▶ **Given task**
Transcribe the data that follows precisely, omitting nothing.

▶ **Data segment**
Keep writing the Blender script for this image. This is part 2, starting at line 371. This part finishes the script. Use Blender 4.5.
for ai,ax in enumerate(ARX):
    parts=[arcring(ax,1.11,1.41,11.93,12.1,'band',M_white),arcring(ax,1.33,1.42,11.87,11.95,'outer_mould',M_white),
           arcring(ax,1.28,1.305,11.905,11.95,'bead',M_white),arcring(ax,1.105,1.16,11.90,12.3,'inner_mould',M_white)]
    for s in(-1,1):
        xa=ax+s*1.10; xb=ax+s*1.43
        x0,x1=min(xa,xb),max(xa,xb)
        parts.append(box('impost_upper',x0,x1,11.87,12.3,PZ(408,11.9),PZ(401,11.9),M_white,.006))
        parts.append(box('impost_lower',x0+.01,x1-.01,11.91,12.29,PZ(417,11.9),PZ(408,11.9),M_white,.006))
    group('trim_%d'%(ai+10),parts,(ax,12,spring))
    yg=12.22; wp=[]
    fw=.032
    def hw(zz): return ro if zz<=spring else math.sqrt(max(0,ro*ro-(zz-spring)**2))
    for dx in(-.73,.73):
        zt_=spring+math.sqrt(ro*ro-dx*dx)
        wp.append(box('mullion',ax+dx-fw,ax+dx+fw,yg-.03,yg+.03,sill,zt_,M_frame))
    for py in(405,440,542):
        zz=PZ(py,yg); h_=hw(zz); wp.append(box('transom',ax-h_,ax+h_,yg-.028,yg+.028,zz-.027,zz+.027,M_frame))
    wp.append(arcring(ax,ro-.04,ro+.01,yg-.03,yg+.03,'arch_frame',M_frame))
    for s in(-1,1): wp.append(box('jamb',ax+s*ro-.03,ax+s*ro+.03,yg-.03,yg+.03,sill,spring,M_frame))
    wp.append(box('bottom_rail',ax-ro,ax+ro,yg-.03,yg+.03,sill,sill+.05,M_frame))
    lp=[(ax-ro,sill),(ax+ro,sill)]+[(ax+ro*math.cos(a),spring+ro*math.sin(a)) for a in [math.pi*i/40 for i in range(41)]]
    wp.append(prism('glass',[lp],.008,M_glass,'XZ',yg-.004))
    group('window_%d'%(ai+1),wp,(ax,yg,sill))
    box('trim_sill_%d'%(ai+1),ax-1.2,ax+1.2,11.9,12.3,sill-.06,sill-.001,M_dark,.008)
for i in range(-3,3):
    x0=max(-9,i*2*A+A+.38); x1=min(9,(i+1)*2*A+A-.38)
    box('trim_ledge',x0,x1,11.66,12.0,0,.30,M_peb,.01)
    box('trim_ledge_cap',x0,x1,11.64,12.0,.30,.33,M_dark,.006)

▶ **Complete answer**
Keep writing the Blender script for this image. This is part 2, starting at line 371. This part finishes the script. Use Blender 4.5.
for ai,ax in enumerate(ARX):
    parts=[arcring(ax,1.11,1.41,11.93,12.1,'band',M_white),arcring(ax,1.33,1.42,11.87,11.95,'outer_mould',M_white),
           arcring(ax,1.28,1.305,11.905,11.95,'bead',M_white),arcring(ax,1.105,1.16,11.90,12.3,'inner_mould',M_white)]
    for s in(-1,1):
        xa=ax+s*1.10; xb=ax+s*1.43
        x0,x1=min(xa,xb),max(xa,xb)
        parts.append(box('impost_upper',x0,x1,11.87,12.3,PZ(408,11.9),PZ(401,11.9),M_white,.006))
        parts.append(box('impost_lower',x0+.01,x1-.01,11.91,12.29,PZ(417,11.9),PZ(408,11.9),M_white,.006))
    group('trim_%d'%(ai+10),parts,(ax,12,spring))
    yg=12.22; wp=[]
    fw=.032
    def hw(zz): return ro if zz<=spring else math.sqrt(max(0,ro*ro-(zz-spring)**2))
    for dx in(-.73,.73):
        zt_=spring+math.sqrt(ro*ro-dx*dx)
        wp.append(box('mullion',ax+dx-fw,ax+dx+fw,yg-.03,yg+.03,sill,zt_,M_frame))
    for py in(405,440,542):
        zz=PZ(py,yg); h_=hw(zz); wp.append(box('transom',ax-h_,ax+h_,yg-.028,yg+.028,zz-.027,zz+.027,M_frame))
    wp.append(arcring(ax,ro-.04,ro+.01,yg-.03,yg+.03,'arch_frame',M_frame))
    for s in(-1,1): wp.append(box('jamb',ax+s*ro-.03,ax+s*ro+.03,yg-.03,yg+.03,sill,spring,M_frame))
    wp.append(box('bottom_rail',ax-ro,ax+ro,yg-.03,yg+.03,sill,sill+.05,M_frame))
    lp=[(ax-ro,sill),(ax+ro,sill)]+[(ax+ro*math.cos(a),spring+ro*math.sin(a)) for a in [math.pi*i/40 for i in range(41)]]
    wp.append(prism('glass',[lp],.008,M_glass,'XZ',yg-.004))
    group('window_%d'%(ai+1),wp,(ax,yg,sill))
    box('trim_sill_%d'%(ai+1),ax-1.2,ax+1.2,11.9,12.3,sill-.06,sill-.001,M_dark,.008)
for i in range(-3,3):
    x0=max(-9,i*2*A+A+.38); x1=min(9,(i+1)*2*A+A-.38)
    box('trim_ledge',x0,x1,11.66,12.0,0,.30,M_peb,.01)
    box('trim_ledge_cap',x0,x1,11.64,12.0,.30,.33,M_dark,.006)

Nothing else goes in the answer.